Metem a mão na opinião do povo. Por Marcos Coimbra – Heron Cid
Bastidores

Metem a mão na opinião do povo. Por Marcos Coimbra

28 de março de 2018 às 08h36
Cármem Lúcia, presidente do Supremo Tribunal Federal

Entre os despropósitos dos tempos que vivemos, um dos piores é o que as elitesfazem com a opinião das pessoas comuns: a usurpam. Elas e seus representantes sabem o que quer a maioria da sociedade, mas o ignoram, substituindo-o pelo que desejariam que fosse. Subtraem do povo o direito de ter opiniões e ainda inventam algo para pôr no lugar.

Nas ditaduras clássicas, o processo é mais transparente. Os donos do poder dispensam-se de recorrer à ideia de opinião majoritária. Fazem algo simplesmente porque querem, porque cismam em fazê-lo.

Os militares não costumavam apresentar-se como executores da vontade da maioria. Pelo contrário, alguns de seus principais ideólogos até gostavam de se imaginar acima do que o povo podia compreender. Nunca inventaram que os brasileiros gostavam da ditadura.

No Brasil atual, a história é diferente. A turma de Temer, seus correligionários no Congresso, os jornalistas da mídia monopolista, a banda partidarizada do Judiciário, os ricaços em geral, todos gostam de fingir que “atendem aos anseios da população”. Que fazem o que fazem em “resposta aos desejos da opinião pública”.

A falsificação e a usurpação da vontade da maioria acontecem tanto no front administrativo quanto no político. Desde quando a coalização conservadora retomou o controle do Estado com a deposição de Dilma Rousseff a agenda do governo foi apresentada como se correspondesse àquilo que as pessoas queriam. Em nenhum momento os agentes do golpe reconheceram que a sociedade podia ter motivos sólidos e racionais para reprovar as iniciativas que impuseram.

Mas é nos enfrentamentos políticos que o sequestro das opiniões mais acontece. Por ignorância dos sentimentos e preferências da população ou por deliberada falsificação, a elite e seus agentes metem a mão na opinião pública.

Engraçado é que quem mais gosta de se atribuir o papel de intérprete e porta-voz da sociedade são os que menos convivem com ela, menos a conhecem, e nenhum voto têm ou tiveram. Os políticos governistas ainda revelam algum pudor, pois sabem que não falam em nome da maioria. No máximo, pretendem ter uma força que não possuem, o que não é nada incomum no meio em que vivem.

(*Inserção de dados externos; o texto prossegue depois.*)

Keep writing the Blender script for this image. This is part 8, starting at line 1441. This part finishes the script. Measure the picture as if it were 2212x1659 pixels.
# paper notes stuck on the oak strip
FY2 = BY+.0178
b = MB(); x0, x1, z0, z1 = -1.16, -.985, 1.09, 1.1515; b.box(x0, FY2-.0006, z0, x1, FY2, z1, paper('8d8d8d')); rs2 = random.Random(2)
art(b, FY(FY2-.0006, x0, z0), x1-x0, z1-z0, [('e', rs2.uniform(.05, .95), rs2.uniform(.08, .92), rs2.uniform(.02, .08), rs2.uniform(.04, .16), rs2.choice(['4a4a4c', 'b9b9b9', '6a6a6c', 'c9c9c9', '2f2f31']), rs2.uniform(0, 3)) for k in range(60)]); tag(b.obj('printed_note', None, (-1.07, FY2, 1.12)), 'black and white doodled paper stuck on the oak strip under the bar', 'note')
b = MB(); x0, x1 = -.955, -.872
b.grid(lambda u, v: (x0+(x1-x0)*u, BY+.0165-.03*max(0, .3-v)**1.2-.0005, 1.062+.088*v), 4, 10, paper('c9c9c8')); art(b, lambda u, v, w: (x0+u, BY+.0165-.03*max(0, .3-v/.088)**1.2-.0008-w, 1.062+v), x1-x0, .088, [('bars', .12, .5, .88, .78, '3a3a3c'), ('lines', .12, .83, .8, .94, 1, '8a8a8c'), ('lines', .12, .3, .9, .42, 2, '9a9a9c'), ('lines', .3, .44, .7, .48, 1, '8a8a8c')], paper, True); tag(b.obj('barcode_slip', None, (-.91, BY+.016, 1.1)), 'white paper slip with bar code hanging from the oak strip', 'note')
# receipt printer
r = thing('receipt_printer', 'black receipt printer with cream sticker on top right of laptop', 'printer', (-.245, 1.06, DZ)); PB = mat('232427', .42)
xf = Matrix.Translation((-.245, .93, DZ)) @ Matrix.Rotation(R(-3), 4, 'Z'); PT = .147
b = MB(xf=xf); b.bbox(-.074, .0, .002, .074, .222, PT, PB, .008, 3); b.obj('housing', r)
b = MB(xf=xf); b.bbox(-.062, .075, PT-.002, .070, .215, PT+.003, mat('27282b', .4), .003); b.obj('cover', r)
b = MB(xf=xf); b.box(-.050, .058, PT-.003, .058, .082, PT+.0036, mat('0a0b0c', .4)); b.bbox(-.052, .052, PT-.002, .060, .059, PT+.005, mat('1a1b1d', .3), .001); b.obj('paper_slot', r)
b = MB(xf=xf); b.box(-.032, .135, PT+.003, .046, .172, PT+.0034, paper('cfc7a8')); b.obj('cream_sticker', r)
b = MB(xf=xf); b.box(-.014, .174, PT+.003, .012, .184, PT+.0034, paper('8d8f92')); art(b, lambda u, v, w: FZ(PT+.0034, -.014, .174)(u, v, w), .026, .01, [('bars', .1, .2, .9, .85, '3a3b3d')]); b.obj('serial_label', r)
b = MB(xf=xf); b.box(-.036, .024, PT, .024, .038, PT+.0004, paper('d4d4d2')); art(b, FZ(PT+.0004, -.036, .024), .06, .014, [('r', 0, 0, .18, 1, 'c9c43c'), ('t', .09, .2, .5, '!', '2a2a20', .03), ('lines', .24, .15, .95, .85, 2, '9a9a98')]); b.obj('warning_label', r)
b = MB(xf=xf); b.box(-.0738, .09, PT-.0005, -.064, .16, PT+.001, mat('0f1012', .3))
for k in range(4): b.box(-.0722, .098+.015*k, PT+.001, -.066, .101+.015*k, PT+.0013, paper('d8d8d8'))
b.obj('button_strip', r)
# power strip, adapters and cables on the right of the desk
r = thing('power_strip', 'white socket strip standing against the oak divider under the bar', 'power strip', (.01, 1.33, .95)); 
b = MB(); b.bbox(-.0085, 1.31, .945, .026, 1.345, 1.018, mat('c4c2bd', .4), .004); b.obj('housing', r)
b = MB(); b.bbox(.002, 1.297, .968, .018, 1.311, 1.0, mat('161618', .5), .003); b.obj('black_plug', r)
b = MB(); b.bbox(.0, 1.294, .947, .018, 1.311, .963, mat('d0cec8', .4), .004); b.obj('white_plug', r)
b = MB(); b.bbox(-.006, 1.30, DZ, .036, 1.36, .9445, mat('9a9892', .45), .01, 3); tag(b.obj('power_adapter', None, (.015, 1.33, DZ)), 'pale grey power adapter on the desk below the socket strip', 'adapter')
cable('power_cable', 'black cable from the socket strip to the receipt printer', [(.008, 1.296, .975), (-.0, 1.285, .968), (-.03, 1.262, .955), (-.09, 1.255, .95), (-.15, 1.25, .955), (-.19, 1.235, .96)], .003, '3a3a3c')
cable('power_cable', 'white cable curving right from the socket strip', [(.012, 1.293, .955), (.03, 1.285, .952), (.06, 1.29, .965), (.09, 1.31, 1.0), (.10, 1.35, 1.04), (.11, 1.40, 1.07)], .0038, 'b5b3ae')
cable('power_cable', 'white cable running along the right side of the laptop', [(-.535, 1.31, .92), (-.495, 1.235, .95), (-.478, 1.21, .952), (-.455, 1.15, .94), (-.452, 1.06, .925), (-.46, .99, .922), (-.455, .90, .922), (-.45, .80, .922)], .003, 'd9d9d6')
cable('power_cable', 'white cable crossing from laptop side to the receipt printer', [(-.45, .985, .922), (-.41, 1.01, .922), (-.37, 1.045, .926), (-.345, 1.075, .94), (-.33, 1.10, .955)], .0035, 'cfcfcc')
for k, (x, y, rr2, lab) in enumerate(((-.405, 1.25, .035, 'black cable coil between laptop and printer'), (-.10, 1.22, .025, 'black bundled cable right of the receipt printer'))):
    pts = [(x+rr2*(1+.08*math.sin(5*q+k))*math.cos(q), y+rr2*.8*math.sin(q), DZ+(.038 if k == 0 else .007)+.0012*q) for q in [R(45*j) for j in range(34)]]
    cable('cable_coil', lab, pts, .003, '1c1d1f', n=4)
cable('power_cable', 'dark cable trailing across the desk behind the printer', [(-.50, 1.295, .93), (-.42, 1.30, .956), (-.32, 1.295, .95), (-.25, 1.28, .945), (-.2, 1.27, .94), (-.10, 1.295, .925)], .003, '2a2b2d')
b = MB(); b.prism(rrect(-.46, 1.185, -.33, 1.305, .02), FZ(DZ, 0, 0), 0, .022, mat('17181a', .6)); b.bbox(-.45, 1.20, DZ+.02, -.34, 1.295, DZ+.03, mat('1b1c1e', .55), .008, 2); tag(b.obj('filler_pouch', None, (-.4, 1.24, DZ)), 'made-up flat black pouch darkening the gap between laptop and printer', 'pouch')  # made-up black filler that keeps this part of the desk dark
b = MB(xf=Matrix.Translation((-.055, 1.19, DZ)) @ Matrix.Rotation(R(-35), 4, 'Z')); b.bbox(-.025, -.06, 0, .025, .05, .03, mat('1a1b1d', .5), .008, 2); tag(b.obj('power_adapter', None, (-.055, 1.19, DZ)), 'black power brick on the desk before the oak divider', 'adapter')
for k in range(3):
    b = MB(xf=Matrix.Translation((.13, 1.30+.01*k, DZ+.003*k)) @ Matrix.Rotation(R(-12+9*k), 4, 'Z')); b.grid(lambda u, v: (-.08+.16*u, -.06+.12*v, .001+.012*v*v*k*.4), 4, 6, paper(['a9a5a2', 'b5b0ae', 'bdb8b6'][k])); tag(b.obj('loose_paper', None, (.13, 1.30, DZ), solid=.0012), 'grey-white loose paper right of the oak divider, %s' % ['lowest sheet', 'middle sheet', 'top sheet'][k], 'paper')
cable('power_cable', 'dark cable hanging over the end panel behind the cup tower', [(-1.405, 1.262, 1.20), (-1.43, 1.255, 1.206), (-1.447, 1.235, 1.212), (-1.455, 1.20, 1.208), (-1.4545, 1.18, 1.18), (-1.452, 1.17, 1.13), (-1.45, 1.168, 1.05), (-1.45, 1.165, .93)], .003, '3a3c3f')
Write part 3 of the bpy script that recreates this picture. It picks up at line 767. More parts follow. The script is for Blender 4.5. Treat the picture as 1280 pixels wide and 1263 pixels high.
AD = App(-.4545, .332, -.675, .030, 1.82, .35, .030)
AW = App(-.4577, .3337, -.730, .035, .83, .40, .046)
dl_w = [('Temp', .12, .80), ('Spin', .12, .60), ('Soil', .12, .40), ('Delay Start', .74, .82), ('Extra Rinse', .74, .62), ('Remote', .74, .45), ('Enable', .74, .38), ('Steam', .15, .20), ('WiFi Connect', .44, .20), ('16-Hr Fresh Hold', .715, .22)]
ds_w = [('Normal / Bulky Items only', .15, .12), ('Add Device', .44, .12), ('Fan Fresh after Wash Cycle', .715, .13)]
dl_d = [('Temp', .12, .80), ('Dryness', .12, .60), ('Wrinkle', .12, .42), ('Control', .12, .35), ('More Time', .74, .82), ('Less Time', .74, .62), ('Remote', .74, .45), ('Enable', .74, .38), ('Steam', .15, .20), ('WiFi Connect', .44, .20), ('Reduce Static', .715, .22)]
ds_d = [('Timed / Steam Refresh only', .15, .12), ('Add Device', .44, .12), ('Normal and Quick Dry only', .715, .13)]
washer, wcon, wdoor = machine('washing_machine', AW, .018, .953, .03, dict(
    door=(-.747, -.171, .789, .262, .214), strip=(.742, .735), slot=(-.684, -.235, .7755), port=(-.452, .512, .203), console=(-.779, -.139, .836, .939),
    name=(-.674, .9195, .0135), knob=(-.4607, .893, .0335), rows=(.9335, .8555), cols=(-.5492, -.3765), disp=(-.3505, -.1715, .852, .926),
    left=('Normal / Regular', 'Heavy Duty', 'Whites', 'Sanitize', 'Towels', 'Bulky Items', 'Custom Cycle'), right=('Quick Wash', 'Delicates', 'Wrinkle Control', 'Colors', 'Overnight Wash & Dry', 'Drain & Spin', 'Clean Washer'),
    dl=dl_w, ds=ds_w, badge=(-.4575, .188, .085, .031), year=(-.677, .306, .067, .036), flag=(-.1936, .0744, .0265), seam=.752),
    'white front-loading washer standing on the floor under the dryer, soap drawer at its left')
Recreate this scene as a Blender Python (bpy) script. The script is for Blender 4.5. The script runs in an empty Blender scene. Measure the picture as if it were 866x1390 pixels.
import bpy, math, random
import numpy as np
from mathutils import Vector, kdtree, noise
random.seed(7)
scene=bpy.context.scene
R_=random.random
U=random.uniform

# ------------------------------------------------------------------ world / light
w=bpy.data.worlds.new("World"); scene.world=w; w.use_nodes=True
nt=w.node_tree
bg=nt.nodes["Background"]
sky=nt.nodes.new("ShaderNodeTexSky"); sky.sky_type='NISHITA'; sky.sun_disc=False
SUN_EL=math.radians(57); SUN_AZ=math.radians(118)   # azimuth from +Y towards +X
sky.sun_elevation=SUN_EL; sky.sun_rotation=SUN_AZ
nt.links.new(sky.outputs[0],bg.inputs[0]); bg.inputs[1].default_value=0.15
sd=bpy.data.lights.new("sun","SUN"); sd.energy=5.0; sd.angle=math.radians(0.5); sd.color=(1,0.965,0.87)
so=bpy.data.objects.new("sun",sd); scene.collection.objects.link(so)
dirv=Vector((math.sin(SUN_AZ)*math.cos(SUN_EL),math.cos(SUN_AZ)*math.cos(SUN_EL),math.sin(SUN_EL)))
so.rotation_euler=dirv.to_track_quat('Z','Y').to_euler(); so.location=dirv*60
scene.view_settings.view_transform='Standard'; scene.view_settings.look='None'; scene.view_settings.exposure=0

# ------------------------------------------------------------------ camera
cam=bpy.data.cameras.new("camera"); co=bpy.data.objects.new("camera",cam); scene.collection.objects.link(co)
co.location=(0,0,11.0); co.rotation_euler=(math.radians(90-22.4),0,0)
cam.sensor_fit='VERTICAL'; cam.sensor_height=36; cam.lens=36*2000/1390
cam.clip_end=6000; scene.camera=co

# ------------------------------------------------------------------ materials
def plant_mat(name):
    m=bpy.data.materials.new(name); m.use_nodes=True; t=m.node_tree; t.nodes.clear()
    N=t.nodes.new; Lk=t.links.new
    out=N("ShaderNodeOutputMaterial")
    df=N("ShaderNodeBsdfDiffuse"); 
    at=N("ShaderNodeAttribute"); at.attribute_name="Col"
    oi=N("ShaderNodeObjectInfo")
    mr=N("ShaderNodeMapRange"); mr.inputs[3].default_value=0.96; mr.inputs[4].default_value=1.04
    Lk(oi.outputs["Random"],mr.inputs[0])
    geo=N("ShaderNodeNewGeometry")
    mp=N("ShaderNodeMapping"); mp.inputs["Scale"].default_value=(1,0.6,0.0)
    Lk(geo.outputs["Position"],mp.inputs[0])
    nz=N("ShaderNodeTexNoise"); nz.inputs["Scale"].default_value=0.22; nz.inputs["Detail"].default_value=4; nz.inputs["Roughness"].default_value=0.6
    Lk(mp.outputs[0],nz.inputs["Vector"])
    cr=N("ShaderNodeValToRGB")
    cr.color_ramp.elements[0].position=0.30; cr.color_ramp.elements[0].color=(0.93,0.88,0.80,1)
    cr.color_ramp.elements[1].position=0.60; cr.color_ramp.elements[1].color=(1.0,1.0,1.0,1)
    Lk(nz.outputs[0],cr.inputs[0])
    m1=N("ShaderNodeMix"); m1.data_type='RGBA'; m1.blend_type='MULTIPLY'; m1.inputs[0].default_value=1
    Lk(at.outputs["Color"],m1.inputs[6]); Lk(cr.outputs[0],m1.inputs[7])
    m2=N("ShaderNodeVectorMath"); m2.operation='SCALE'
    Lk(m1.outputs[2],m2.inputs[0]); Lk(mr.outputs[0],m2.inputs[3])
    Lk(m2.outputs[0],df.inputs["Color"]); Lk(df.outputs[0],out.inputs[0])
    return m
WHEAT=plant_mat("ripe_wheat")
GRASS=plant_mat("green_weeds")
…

Quem mais abusa da pretensão de representar a maioria são os que nunca foram à rua disputar a genuína representação democrática. São os que não têm coragem de expor suas ideias e obter de um conjunto significativo de pessoas um mandato para falar em nome delas. São os que mais se acham capazes de se manifestar em nome dos outros.

O Judiciário, que até há algum tempo era um lugar onde pavoneamentos desse gênero eram inadmissíveis, passou a ser palco de desfiles diários dessa usurpação. Desde juízes locais, como Sergio Moro e seus imitadores, aos de Segunda Instância, a toda hora aparece um se oferecendo como oráculo dos anseios populares.

Nos Tribunais Superiores, então, nem se fale. Contam-se nos dedos os que preservam sua autoridade efetiva, recusando-se a fazer os muitos jogos de ilusão a que são convidados para receber o aplauso das elites. No Supremo Tribunal Federal, são muitos os que acham bonito exibir-se como “expressão de todos”.

Nos últimos dias, tivemos um exemplo patético dessa usurpação. Em nome de uma inexistente “pressão de opinião pública”, a presidente do STF recusou-se a pautar a revisão da decisão do Tribunal que permitiu o absurdo do cumprimento da pena por pessoas inocentes, pois ainda não condenadas definitivamente. Porque Lula poderia beneficiar-se, ela não quis que essa distorção constitucional fosse corrigida. Alegou que faria o que a opinião pública deseja.

Todas as pesquisas mostram, no entanto, que a suposição da ministra é falsa. Que chega perto de 80% a proporção de pessoas que é favorável a que esse mostrengo autoritário seja removido de nossa legislação.

Não são pesquisas secretas, assim como não o são as que mostram que a caçada contra Lula movida por juízes e promotores partidarizados é reprovada pela maioria das pessoas. Os que se arvoram a representar o povo sabem que não o fazem.

Mas fingem que sim. Na cobertura diária da mídia de direita, nas manifestações de líderes políticos e empresariais conservadores, nas declarações e julgamentos dessa Justiça diminuída que alguns praticam, encenam uma pantomima: ao mesmo tempo que atribuem às pessoas opiniões que não possuem, pretendem falar em nome delas.

De pouco adianta. Na hora de votar, elas votam em quem querem.